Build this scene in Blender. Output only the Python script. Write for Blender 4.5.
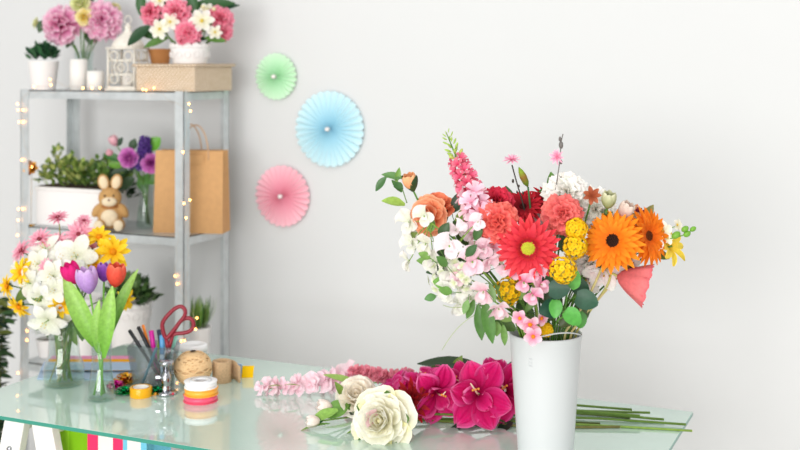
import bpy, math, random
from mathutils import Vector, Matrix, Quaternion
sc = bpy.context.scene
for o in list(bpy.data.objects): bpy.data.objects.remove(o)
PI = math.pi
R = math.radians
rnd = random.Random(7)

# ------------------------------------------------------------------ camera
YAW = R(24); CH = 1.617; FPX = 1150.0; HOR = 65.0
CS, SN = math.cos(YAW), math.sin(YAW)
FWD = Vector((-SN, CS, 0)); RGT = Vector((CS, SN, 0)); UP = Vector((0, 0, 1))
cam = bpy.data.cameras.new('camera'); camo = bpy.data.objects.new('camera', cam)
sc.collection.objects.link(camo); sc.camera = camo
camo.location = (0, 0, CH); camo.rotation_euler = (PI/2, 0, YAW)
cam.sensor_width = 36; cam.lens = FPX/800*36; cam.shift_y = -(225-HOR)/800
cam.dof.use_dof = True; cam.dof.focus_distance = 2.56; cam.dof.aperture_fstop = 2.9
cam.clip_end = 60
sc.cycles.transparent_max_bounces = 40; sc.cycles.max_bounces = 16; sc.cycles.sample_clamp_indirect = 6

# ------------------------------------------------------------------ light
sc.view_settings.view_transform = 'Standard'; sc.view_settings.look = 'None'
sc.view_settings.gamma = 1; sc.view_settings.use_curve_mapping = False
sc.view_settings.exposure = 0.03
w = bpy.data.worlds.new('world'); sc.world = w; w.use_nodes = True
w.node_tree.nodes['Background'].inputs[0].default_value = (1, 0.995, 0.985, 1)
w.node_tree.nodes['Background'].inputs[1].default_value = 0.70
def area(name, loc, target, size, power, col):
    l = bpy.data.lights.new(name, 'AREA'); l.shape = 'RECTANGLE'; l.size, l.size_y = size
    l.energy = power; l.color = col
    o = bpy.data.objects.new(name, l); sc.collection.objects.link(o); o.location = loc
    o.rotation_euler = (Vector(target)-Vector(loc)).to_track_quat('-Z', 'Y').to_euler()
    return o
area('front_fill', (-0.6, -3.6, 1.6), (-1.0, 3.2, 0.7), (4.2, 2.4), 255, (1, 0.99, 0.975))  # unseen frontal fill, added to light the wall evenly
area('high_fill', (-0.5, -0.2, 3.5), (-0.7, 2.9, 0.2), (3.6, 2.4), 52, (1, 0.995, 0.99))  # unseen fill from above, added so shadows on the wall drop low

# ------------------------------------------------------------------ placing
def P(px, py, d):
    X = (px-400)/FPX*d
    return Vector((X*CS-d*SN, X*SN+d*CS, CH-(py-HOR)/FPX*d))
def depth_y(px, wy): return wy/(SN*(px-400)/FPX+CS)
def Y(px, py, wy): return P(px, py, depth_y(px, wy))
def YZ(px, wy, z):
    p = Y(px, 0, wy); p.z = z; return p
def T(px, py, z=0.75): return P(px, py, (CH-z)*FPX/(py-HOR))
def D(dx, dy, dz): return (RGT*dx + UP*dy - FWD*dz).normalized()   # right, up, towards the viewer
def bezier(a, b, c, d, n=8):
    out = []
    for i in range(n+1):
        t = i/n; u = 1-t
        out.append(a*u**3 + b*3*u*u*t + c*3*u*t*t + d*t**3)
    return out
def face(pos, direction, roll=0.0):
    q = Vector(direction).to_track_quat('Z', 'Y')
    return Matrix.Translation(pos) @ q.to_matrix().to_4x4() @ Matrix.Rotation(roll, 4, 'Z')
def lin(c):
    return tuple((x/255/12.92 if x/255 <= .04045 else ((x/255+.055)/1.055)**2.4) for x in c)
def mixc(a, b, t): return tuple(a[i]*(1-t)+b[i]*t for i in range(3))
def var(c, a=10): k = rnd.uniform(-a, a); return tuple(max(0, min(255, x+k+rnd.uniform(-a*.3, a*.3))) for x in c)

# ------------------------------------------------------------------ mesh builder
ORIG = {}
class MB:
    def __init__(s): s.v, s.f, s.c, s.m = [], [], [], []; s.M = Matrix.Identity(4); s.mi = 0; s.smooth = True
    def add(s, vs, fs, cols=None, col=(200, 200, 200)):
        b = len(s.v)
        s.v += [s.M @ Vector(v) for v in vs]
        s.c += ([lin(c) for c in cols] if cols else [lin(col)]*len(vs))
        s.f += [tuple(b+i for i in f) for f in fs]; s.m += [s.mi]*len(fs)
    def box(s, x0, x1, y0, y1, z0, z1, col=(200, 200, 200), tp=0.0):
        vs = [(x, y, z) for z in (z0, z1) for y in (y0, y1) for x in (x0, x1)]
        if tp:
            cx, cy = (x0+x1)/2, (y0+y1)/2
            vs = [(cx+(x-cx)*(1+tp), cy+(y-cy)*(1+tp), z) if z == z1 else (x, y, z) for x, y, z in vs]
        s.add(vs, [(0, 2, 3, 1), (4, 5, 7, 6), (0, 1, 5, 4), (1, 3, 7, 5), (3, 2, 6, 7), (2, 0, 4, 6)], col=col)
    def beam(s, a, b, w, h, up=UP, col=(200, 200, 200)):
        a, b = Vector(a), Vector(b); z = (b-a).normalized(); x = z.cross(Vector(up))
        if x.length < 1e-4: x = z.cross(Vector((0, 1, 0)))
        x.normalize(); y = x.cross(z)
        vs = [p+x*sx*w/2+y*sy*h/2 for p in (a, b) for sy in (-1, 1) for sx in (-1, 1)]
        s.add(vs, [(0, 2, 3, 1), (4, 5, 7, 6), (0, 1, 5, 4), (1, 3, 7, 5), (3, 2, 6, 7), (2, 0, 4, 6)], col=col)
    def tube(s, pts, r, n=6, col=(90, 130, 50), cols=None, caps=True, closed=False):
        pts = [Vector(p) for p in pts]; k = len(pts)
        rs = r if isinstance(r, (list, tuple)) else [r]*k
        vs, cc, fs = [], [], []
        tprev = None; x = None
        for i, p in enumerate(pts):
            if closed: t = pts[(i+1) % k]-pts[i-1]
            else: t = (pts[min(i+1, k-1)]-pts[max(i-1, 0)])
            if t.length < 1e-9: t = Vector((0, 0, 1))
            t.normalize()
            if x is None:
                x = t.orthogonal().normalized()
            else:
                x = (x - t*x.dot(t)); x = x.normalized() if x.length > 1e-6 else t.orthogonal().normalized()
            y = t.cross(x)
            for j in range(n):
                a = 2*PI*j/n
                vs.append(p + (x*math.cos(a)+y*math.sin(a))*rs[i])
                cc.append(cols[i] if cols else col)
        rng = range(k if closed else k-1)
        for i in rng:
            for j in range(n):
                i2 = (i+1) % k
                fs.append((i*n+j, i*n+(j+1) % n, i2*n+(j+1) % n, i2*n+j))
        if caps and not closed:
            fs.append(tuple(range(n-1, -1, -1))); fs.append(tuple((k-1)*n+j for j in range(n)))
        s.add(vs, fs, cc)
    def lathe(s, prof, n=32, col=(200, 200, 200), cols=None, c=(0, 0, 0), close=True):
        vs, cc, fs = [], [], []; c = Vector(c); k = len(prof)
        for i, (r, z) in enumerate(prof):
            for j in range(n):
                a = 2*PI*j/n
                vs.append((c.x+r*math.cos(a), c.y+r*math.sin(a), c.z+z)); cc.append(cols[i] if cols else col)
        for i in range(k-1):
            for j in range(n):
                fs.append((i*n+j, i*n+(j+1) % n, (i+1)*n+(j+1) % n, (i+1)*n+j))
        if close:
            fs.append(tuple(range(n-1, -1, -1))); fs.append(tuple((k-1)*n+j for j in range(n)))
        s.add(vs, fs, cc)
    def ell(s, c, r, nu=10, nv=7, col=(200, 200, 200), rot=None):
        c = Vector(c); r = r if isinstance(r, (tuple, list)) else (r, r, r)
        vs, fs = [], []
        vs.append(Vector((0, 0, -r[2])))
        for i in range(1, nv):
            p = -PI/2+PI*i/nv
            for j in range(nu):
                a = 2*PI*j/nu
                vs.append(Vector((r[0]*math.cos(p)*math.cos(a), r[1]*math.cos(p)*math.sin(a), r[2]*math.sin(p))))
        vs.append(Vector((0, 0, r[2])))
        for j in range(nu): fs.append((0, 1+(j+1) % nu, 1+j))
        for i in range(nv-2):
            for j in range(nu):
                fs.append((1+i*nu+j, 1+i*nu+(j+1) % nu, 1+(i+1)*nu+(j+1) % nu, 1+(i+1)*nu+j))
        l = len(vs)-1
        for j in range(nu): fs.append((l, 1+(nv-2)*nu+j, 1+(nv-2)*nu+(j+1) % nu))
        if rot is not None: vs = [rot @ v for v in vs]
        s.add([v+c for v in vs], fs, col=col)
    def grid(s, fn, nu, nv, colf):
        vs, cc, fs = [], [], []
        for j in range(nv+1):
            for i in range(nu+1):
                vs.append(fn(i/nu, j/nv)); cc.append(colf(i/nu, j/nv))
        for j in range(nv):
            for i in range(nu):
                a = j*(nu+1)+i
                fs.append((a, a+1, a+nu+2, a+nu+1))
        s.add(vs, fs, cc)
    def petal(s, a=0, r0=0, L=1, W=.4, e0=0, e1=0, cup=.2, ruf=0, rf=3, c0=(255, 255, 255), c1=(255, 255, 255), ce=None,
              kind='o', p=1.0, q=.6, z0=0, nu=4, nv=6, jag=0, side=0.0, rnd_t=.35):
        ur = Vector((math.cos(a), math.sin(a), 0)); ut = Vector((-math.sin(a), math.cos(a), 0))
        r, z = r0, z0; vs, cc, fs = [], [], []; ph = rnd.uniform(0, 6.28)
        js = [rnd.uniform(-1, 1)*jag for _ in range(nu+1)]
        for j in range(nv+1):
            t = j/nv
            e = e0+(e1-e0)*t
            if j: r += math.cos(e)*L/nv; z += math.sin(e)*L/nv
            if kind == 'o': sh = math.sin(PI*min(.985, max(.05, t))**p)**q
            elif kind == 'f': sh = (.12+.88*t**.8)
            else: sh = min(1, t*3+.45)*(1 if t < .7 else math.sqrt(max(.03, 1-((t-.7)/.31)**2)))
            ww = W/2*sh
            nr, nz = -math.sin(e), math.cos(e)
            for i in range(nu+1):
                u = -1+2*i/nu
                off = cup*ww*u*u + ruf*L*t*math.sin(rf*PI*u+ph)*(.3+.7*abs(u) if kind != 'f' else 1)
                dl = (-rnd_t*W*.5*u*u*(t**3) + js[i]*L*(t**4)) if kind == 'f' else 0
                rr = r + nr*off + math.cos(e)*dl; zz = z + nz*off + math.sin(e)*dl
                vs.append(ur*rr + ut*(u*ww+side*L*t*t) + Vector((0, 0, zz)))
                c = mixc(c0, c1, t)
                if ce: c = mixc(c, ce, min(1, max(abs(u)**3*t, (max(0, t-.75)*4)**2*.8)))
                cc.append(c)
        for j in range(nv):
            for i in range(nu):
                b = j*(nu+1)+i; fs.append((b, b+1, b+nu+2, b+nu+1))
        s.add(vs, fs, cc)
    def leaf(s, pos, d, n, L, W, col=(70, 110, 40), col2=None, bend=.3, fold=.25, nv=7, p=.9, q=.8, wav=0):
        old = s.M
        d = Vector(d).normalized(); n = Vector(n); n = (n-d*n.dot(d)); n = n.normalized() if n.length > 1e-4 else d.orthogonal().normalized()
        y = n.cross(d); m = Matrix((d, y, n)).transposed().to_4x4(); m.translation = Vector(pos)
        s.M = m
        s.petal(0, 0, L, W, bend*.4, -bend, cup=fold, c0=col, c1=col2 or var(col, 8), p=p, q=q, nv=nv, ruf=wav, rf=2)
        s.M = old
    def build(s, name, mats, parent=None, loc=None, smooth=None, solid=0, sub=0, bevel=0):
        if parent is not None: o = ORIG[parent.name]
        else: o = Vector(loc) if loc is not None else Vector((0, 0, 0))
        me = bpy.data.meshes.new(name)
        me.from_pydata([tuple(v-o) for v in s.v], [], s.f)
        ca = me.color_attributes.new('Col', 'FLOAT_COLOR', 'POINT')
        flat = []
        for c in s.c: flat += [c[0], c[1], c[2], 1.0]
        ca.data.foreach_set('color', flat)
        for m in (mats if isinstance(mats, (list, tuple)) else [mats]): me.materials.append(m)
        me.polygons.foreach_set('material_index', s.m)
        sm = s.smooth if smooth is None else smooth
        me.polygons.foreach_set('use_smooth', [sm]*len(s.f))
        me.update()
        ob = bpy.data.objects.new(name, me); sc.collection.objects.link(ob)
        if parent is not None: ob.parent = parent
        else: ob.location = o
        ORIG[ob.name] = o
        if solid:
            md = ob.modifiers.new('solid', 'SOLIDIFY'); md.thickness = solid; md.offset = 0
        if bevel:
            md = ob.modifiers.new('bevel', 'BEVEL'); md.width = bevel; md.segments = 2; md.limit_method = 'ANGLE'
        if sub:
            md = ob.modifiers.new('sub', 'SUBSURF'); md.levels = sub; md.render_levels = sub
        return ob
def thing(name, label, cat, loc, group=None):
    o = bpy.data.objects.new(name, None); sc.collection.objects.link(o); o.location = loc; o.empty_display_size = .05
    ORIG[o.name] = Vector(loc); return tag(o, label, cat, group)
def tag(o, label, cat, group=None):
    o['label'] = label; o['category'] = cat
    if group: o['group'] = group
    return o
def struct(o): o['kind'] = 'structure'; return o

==

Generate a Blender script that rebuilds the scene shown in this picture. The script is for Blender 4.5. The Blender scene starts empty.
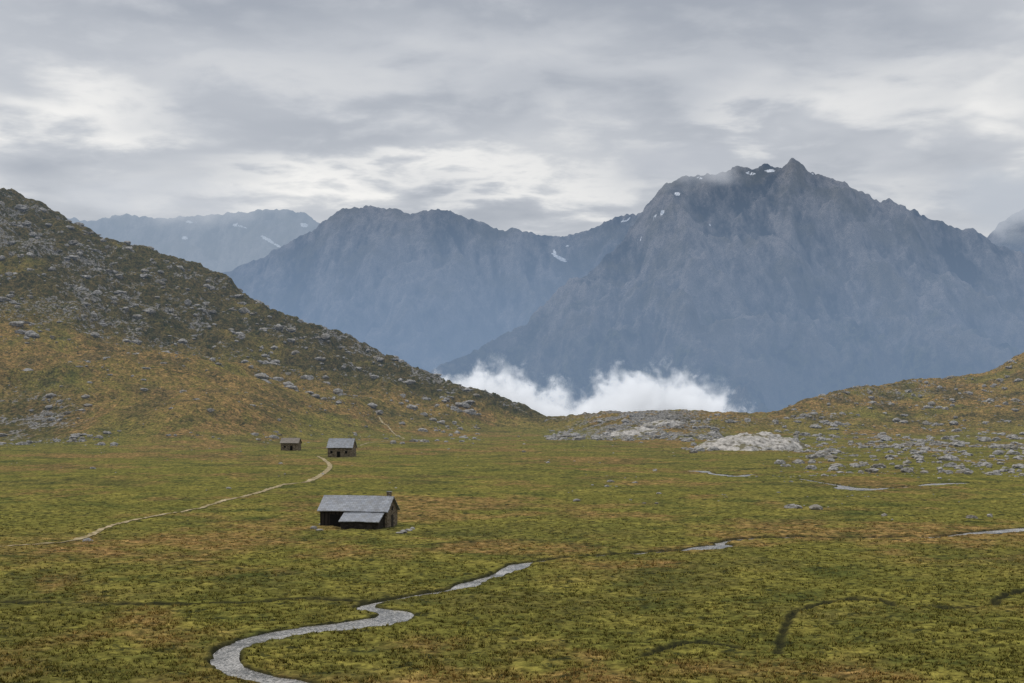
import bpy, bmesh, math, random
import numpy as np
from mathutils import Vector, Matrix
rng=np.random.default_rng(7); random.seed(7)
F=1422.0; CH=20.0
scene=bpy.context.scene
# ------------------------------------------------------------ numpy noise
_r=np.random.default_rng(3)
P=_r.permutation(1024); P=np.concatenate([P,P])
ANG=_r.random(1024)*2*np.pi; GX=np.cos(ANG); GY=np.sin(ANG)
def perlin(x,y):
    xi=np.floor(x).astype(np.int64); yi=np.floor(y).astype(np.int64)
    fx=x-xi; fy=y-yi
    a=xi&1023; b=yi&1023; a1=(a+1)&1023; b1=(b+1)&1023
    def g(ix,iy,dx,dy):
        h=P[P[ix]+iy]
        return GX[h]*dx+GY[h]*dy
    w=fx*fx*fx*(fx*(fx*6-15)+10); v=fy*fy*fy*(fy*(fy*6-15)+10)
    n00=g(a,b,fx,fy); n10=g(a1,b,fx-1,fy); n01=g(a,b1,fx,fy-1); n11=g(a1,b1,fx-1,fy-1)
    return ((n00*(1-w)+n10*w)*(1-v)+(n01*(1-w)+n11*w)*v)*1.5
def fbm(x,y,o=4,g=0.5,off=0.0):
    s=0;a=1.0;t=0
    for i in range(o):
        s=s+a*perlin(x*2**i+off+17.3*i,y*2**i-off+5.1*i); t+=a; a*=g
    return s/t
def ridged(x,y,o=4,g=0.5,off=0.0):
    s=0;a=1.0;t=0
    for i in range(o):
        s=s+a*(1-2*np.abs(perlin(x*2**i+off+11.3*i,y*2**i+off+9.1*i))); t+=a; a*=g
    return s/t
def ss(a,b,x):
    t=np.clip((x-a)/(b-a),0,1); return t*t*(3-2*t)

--

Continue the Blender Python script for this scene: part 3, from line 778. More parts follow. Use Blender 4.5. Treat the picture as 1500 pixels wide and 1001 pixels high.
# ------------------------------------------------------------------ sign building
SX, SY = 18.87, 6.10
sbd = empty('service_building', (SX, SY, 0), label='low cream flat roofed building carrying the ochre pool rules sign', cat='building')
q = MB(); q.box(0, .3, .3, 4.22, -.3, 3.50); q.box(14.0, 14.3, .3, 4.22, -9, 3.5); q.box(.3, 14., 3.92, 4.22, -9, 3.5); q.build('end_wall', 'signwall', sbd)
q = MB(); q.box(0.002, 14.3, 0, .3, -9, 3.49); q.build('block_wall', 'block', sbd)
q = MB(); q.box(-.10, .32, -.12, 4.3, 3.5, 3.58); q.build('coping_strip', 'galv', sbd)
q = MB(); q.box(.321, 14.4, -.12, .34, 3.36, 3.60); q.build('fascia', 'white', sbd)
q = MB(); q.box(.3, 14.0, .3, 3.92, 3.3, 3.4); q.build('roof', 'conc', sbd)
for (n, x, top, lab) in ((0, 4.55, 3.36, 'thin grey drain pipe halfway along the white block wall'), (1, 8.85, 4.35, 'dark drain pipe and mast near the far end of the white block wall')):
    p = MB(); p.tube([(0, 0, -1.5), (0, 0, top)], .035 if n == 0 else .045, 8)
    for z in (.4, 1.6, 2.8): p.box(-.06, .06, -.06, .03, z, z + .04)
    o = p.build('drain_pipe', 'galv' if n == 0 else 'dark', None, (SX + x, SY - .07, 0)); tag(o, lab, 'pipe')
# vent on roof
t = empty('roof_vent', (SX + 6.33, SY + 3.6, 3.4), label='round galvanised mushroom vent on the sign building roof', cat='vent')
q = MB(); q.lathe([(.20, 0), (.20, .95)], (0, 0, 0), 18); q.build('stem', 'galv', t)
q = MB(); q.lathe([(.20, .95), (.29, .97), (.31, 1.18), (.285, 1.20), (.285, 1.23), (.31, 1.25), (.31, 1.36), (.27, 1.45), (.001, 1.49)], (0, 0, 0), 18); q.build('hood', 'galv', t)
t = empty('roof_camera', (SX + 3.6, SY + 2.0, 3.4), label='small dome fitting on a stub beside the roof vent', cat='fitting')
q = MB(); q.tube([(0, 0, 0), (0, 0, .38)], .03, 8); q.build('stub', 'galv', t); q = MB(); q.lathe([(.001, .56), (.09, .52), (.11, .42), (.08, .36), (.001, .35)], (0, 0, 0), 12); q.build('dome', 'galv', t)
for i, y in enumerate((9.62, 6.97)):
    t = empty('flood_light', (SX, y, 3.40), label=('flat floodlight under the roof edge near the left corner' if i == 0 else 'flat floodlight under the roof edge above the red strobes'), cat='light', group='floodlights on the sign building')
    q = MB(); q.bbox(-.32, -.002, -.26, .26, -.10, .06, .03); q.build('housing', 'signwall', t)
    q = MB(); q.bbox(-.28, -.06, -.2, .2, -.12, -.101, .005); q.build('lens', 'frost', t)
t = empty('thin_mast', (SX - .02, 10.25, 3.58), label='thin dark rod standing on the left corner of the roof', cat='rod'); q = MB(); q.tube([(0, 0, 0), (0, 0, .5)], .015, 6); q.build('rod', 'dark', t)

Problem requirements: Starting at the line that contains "Build this scene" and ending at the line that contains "rnd = random.Random(7)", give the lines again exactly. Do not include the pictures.

Response to this exercise:
Build this scene in Blender. Output only the Python script. Write for Blender 4.5.
import bpy, math, random
from mathutils import Vector, Matrix, Quaternion
sc = bpy.context.scene
for o in list(bpy.data.objects): bpy.data.objects.remove(o)
PI = math.pi
R = math.radians
rnd = random.Random(7)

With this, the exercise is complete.